TO BE DONE ▸ Within the data that follows, set down exactly the lines from the one containing "Continue the Blender" through the one containing "for y in (cy0", both ends included.

DATA RECORDS ▸
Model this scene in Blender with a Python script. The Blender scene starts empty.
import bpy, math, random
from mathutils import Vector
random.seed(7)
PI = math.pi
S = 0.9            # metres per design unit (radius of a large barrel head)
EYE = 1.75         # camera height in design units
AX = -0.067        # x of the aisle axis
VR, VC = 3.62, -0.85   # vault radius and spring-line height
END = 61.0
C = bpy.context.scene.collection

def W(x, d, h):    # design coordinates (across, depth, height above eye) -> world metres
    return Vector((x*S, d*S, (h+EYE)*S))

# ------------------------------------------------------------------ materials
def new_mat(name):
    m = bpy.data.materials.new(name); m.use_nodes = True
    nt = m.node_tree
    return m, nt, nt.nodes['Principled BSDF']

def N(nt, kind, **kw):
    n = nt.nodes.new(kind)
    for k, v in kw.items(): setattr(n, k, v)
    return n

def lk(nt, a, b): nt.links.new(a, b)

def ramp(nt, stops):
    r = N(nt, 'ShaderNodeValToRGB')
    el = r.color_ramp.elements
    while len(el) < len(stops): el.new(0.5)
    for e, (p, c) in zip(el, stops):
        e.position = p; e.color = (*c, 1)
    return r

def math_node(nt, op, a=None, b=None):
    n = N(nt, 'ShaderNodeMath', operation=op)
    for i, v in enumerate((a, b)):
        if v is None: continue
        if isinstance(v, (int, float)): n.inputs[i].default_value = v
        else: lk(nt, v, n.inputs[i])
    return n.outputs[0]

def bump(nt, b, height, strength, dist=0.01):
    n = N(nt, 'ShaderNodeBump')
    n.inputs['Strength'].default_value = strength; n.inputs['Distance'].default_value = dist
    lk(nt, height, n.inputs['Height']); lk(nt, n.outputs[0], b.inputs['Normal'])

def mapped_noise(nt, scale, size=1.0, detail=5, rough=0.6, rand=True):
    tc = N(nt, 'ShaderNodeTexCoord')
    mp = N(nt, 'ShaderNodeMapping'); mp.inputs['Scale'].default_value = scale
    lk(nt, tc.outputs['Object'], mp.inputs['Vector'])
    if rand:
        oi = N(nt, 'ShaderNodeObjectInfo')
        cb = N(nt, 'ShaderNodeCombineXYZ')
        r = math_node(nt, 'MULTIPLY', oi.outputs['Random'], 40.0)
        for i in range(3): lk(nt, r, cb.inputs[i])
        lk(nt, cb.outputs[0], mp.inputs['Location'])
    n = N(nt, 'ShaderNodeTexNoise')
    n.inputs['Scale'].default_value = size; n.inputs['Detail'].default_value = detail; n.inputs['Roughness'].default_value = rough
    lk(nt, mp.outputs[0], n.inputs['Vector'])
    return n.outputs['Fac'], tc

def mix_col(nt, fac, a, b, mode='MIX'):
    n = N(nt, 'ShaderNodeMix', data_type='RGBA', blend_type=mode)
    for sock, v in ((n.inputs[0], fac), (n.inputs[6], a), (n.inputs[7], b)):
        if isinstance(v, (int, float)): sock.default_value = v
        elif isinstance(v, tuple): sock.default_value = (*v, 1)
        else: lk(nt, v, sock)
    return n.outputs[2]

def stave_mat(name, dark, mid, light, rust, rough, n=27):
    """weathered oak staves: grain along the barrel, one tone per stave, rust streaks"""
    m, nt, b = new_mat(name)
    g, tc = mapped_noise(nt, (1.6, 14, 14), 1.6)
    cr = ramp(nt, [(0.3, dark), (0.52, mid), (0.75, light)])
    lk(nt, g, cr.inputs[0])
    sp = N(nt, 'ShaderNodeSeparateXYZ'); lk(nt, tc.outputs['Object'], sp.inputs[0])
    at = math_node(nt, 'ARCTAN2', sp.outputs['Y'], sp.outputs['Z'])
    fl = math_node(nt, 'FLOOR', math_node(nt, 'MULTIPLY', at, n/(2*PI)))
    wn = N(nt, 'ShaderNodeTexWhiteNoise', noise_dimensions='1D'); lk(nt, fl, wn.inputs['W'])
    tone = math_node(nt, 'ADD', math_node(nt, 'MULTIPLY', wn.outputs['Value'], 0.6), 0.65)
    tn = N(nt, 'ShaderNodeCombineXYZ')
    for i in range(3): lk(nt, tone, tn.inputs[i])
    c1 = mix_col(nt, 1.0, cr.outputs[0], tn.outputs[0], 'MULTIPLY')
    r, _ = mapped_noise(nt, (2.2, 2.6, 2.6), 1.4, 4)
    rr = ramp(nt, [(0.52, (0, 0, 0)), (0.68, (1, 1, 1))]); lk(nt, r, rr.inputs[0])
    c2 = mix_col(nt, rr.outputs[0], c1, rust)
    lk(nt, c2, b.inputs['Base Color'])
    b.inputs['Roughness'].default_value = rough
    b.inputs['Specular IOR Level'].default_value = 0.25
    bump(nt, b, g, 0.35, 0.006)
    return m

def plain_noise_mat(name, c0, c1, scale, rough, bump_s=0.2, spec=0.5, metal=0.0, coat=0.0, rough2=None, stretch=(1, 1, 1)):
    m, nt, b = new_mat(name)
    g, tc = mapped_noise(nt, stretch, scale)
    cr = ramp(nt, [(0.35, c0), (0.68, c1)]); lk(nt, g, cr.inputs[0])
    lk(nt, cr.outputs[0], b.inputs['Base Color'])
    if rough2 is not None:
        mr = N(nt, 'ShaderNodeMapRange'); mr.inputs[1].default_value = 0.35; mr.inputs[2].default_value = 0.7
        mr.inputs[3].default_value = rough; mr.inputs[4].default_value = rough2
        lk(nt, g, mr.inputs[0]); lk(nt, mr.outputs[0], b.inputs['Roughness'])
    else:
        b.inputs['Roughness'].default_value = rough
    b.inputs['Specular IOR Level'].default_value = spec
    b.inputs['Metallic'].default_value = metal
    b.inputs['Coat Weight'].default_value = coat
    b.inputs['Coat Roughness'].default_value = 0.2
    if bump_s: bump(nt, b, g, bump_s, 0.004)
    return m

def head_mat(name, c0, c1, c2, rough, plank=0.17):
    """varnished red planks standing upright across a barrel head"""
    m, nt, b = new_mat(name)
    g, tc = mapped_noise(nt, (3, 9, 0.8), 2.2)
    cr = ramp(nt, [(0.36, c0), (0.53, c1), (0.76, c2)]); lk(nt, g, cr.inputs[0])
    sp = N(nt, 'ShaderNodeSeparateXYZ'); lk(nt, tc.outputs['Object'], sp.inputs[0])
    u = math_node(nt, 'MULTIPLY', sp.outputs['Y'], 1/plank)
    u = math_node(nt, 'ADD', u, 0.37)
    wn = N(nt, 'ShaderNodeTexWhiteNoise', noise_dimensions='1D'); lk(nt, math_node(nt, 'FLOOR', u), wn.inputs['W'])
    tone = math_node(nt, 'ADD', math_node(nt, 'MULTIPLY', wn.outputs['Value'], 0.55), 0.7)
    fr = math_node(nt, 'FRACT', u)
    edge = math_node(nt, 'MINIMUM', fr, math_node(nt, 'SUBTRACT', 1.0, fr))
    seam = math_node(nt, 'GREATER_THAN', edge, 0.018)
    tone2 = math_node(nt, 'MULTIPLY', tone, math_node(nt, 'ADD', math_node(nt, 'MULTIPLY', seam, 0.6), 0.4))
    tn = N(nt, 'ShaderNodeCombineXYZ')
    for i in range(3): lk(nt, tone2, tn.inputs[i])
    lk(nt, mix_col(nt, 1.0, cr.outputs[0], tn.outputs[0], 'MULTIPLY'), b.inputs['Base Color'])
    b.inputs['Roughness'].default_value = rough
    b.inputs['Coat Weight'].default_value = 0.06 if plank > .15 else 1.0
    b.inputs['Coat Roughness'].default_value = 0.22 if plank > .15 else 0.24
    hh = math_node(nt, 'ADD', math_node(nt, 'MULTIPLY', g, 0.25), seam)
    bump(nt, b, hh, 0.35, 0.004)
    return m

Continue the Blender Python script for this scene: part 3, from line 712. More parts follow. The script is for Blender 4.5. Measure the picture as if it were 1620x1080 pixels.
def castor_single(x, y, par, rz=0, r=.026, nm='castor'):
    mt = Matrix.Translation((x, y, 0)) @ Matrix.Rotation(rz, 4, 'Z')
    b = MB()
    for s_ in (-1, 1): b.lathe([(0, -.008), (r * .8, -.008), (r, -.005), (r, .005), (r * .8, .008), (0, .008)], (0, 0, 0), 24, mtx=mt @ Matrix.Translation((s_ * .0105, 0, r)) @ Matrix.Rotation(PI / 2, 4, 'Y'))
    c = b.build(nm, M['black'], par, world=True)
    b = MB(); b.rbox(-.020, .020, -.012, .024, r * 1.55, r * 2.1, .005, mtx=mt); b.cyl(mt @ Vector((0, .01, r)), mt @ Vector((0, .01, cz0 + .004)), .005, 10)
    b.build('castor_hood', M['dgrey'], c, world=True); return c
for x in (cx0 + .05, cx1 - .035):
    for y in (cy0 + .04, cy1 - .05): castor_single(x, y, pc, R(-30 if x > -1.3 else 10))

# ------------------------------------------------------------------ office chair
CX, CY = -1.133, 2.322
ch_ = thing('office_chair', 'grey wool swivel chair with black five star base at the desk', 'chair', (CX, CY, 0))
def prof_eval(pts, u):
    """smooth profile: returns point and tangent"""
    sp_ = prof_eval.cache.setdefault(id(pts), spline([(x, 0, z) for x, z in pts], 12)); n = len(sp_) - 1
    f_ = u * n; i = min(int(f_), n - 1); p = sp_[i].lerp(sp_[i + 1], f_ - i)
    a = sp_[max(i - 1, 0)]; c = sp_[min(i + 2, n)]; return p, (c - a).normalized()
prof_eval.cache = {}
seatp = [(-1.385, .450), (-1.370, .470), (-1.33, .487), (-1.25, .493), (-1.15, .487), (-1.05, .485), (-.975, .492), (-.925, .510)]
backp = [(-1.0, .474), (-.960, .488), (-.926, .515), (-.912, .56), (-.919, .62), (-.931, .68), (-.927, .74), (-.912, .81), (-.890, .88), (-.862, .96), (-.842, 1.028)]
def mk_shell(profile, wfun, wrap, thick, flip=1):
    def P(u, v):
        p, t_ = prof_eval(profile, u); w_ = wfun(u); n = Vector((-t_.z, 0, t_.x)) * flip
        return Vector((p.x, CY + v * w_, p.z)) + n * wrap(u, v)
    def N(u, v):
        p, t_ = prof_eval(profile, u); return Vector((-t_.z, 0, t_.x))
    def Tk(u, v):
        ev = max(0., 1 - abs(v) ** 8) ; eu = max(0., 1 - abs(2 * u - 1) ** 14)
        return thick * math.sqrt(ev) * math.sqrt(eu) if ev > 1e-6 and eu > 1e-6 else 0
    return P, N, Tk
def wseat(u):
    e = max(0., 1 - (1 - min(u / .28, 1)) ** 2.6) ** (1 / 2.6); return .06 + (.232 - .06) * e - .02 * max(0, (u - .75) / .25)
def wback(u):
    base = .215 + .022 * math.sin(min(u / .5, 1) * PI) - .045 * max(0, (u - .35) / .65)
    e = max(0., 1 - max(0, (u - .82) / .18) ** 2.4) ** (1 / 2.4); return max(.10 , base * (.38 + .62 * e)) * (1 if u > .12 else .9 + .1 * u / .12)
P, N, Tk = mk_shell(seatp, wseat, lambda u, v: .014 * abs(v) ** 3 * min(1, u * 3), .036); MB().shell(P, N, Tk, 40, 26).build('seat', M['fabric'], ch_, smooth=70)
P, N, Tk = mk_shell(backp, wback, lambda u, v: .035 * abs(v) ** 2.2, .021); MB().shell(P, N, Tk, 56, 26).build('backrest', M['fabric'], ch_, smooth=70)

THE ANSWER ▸
Continue the Blender Python script for this scene: part 3, from line 712. More parts follow. The script is for Blender 4.5. Measure the picture as if it were 1620x1080 pixels.
def castor_single(x, y, par, rz=0, r=.026, nm='castor'):
    mt = Matrix.Translation((x, y, 0)) @ Matrix.Rotation(rz, 4, 'Z')
    b = MB()
    for s_ in (-1, 1): b.lathe([(0, -.008), (r * .8, -.008), (r, -.005), (r, .005), (r * .8, .008), (0, .008)], (0, 0, 0), 24, mtx=mt @ Matrix.Translation((s_ * .0105, 0, r)) @ Matrix.Rotation(PI / 2, 4, 'Y'))
    c = b.build(nm, M['black'], par, world=True)
    b = MB(); b.rbox(-.020, .020, -.012, .024, r * 1.55, r * 2.1, .005, mtx=mt); b.cyl(mt @ Vector((0, .01, r)), mt @ Vector((0, .01, cz0 + .004)), .005, 10)
    b.build('castor_hood', M['dgrey'], c, world=True); return c
for x in (cx0 + .05, cx1 - .035):
    for y in (cy0 + .04, cy1 - .05): castor_single(x, y, pc, R(-30 if x > -1.3 else 10))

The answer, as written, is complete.